[Dataset records]
....

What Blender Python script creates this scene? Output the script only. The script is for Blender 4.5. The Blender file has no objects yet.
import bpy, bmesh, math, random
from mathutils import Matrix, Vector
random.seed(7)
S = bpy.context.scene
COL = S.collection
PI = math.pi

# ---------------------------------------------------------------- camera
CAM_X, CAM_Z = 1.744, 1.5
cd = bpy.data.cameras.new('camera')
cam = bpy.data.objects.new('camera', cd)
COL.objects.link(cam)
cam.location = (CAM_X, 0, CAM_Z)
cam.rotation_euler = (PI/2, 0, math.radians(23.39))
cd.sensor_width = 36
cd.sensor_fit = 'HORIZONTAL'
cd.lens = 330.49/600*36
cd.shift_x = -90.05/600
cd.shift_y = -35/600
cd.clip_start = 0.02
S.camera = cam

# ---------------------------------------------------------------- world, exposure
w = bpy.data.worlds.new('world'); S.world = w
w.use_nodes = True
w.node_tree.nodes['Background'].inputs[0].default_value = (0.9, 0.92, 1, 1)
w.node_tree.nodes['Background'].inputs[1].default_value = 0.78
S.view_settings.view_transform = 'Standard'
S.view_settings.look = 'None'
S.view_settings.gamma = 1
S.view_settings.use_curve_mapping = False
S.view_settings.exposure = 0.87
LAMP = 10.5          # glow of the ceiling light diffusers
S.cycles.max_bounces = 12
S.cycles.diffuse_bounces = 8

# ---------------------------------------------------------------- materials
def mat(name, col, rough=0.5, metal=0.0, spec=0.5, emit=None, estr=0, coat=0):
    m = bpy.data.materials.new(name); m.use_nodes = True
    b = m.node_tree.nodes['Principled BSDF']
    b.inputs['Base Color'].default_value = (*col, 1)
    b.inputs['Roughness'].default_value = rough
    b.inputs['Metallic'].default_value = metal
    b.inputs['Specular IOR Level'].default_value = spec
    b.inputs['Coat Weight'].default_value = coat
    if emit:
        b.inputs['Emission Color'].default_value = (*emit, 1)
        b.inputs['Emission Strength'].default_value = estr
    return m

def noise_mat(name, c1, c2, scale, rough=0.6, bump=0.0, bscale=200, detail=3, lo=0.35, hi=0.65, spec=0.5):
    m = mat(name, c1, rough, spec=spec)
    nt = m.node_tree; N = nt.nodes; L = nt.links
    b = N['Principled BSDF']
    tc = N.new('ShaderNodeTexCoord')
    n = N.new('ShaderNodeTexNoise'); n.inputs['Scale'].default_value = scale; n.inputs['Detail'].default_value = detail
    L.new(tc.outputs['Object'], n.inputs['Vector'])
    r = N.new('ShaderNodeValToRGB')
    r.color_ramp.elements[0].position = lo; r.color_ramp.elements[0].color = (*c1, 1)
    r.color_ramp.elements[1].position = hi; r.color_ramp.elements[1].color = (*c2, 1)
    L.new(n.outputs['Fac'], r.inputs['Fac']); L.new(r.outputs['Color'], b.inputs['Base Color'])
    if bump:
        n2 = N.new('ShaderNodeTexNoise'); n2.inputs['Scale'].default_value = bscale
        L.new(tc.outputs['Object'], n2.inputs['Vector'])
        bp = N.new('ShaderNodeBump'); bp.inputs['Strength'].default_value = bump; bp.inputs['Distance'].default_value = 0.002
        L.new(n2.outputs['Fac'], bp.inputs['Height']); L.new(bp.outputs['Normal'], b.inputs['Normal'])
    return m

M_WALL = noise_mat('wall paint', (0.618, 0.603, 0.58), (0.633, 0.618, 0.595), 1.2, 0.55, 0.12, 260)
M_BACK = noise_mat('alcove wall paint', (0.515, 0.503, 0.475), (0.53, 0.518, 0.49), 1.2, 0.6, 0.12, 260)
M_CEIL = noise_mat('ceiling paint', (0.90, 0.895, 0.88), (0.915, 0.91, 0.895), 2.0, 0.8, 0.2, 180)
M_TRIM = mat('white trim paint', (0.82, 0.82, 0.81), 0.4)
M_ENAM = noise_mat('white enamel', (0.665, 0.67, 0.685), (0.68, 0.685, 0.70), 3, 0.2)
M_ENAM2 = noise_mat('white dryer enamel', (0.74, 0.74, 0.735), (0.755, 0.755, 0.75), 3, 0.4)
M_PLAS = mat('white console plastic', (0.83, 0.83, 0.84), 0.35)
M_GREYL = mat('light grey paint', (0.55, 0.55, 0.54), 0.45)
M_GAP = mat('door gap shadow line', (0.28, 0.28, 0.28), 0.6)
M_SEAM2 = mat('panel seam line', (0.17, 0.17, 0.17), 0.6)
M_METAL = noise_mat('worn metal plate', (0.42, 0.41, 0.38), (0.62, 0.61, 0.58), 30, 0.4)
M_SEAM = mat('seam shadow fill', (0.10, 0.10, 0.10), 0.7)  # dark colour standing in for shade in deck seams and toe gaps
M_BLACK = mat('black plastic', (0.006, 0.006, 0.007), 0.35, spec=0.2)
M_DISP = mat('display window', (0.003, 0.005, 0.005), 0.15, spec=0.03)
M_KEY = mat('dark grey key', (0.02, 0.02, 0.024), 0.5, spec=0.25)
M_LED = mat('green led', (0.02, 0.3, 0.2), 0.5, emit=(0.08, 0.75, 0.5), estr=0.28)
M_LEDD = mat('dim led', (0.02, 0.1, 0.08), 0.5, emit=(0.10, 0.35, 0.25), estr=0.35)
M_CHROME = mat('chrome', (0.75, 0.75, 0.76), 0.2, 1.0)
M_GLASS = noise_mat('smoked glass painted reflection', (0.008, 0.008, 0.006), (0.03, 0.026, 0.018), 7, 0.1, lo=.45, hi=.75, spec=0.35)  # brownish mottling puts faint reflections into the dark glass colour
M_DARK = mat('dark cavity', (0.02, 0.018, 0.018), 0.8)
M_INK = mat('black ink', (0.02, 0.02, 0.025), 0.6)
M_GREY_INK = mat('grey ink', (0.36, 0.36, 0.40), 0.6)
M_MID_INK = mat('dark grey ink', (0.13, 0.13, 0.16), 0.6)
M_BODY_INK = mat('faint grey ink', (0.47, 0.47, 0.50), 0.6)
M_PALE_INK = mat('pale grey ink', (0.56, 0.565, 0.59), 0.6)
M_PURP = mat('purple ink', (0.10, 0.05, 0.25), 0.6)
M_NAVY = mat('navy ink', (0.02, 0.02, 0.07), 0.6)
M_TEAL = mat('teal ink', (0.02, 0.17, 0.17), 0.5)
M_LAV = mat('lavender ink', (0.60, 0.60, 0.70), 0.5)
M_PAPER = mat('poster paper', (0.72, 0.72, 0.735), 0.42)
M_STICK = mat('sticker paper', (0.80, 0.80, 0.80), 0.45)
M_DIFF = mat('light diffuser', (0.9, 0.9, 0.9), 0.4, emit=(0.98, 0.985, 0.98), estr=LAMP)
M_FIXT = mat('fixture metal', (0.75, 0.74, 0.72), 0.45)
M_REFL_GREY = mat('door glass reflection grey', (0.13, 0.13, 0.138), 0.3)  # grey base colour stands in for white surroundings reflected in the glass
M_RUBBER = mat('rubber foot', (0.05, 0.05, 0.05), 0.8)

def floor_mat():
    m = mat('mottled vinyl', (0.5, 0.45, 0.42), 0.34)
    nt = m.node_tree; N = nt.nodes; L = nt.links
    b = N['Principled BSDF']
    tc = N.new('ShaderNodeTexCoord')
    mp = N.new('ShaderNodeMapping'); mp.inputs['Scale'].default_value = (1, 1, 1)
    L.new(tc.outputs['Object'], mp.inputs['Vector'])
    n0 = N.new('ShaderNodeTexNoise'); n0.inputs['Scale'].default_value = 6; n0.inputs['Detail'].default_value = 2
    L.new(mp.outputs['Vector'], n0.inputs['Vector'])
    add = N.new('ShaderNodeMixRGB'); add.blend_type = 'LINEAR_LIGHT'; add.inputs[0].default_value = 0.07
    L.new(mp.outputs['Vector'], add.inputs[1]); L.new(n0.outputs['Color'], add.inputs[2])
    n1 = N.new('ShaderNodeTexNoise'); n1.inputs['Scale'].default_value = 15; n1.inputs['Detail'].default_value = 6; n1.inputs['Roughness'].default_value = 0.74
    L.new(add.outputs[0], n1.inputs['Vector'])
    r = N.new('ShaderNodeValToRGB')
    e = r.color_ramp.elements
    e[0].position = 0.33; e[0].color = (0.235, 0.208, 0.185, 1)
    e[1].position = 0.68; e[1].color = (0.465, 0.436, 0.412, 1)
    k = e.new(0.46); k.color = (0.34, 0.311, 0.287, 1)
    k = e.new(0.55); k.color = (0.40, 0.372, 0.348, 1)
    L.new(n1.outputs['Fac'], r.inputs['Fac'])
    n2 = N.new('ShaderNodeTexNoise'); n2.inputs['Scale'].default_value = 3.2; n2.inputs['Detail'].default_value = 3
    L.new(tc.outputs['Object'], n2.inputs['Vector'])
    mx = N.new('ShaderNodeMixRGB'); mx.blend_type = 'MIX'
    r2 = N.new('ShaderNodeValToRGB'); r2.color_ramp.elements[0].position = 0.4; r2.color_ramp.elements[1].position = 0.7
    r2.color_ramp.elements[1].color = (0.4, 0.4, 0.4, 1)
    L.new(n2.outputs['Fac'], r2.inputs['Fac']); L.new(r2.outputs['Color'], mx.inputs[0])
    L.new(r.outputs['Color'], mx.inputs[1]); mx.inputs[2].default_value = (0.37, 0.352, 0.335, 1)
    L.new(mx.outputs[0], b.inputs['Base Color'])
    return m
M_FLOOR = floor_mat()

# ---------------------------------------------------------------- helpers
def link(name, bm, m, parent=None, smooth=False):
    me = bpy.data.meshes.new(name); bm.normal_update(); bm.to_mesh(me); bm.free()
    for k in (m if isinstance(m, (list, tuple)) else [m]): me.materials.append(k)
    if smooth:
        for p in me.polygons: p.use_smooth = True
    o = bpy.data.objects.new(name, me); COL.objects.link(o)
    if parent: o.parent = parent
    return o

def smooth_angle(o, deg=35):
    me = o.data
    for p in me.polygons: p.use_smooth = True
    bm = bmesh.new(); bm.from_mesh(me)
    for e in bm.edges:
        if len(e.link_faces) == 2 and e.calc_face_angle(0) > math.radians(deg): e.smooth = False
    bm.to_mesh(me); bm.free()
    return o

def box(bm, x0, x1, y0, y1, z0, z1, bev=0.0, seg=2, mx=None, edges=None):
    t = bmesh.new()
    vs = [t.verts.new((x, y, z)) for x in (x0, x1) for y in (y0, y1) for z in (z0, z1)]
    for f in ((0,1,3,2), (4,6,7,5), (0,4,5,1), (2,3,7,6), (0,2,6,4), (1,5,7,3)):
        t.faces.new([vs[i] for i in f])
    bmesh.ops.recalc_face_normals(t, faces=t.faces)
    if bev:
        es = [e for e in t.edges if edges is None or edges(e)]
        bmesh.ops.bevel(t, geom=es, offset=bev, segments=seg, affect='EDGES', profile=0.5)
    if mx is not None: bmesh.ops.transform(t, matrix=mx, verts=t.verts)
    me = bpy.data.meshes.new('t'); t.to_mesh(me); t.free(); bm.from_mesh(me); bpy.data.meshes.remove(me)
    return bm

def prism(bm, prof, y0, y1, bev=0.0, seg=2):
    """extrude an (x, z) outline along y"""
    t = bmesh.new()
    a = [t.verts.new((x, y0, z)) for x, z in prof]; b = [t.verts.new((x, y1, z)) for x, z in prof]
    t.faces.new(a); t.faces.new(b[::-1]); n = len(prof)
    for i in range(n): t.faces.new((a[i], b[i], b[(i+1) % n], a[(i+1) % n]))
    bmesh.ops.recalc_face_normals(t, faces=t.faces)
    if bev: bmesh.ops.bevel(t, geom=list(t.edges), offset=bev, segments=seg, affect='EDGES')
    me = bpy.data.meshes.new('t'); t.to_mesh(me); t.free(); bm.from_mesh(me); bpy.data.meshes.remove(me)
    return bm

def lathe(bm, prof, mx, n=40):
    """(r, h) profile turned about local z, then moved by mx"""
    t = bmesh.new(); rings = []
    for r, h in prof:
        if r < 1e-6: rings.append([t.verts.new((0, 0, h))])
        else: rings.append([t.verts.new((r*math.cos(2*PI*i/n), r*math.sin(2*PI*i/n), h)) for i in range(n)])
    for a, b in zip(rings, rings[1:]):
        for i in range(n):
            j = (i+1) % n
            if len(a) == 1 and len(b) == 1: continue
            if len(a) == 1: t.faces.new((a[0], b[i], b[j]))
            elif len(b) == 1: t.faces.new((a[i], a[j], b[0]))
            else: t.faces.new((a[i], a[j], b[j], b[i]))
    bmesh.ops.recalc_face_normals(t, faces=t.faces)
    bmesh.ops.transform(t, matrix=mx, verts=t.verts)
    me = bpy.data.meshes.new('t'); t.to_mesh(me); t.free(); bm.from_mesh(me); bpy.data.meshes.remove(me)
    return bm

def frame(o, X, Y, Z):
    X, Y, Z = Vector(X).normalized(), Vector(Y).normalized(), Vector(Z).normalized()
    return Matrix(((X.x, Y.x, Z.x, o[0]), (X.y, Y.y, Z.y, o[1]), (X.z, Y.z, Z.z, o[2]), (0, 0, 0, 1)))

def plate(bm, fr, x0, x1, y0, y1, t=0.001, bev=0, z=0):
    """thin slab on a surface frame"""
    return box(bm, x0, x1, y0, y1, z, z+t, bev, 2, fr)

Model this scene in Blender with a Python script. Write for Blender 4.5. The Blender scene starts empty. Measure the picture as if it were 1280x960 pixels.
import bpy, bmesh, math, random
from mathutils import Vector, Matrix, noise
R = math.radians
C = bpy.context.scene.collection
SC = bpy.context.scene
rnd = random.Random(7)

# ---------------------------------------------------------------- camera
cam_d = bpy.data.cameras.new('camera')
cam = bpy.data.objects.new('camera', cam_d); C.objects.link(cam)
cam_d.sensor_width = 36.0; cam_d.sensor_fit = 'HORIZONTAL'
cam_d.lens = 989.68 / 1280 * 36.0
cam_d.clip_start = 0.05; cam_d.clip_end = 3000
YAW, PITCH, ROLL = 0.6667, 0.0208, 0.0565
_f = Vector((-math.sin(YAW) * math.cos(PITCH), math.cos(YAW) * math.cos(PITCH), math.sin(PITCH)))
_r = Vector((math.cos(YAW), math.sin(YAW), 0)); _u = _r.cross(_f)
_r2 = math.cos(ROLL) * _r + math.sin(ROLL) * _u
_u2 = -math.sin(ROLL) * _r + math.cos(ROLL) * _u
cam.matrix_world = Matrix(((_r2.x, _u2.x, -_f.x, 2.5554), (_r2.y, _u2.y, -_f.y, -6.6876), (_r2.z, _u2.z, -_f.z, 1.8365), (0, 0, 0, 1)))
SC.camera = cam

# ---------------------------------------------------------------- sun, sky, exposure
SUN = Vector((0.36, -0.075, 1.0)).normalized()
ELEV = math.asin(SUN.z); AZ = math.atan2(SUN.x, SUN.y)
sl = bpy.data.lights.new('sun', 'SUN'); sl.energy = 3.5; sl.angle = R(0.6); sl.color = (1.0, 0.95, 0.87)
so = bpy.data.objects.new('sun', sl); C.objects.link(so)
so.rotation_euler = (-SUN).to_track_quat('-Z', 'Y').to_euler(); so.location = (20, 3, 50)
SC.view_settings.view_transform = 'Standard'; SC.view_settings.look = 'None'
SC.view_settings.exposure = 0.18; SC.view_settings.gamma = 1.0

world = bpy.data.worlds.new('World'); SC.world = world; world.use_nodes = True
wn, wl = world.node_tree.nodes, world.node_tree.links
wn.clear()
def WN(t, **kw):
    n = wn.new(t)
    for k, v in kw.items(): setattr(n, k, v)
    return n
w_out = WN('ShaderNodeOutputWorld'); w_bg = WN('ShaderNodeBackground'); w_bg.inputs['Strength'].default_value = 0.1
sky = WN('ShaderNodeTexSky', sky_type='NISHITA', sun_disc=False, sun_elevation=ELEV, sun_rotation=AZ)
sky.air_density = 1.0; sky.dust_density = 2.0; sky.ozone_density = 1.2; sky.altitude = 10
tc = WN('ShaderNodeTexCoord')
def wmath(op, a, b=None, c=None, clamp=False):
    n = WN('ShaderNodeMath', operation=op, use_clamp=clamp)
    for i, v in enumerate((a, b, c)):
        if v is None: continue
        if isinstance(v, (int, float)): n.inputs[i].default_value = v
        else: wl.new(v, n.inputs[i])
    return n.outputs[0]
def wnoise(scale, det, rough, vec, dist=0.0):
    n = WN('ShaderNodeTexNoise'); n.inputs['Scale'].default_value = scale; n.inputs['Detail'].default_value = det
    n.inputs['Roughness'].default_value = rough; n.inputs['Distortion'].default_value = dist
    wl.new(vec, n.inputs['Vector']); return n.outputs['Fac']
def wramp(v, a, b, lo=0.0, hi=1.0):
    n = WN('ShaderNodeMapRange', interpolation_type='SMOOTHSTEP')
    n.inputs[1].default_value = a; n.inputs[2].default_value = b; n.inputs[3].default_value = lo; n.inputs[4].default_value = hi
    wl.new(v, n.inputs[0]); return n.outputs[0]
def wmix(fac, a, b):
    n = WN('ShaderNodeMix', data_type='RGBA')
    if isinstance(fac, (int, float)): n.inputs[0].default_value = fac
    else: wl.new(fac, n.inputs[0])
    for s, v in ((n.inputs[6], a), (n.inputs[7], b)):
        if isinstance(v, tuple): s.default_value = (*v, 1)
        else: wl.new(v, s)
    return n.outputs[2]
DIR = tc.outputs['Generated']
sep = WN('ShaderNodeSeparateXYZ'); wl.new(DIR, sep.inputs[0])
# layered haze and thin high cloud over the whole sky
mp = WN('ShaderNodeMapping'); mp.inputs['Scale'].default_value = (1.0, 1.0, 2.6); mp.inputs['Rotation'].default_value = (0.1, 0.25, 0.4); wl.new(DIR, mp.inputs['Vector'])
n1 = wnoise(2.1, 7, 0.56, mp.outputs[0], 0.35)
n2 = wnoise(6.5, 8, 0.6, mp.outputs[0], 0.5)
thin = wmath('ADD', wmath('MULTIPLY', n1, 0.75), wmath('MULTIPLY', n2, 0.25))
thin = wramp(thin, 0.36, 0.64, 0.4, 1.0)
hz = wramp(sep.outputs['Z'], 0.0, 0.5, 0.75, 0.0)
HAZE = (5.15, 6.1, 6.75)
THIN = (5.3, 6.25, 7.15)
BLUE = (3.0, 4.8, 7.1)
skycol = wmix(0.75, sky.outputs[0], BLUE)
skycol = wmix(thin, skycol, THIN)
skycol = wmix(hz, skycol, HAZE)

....

What the task requires. Transcribe only, please, the lines from the first line of the records through the line with "S.camera = cam". Both of those lines are included.

Exercise output.
What Blender Python script creates this scene? Output the script only. The script is for Blender 4.5. The Blender file has no objects yet.
import bpy, bmesh, math, random
from mathutils import Matrix, Vector
random.seed(7)
S = bpy.context.scene
COL = S.collection
PI = math.pi

# ---------------------------------------------------------------- camera
CAM_X, CAM_Z = 1.744, 1.5
cd = bpy.data.cameras.new('camera')
cam = bpy.data.objects.new('camera', cd)
COL.objects.link(cam)
cam.location = (CAM_X, 0, CAM_Z)
cam.rotation_euler = (PI/2, 0, math.radians(23.39))
cd.sensor_width = 36
cd.sensor_fit = 'HORIZONTAL'
cd.lens = 330.49/600*36
cd.shift_x = -90.05/600
cd.shift_y = -35/600
cd.clip_start = 0.02
S.camera = cam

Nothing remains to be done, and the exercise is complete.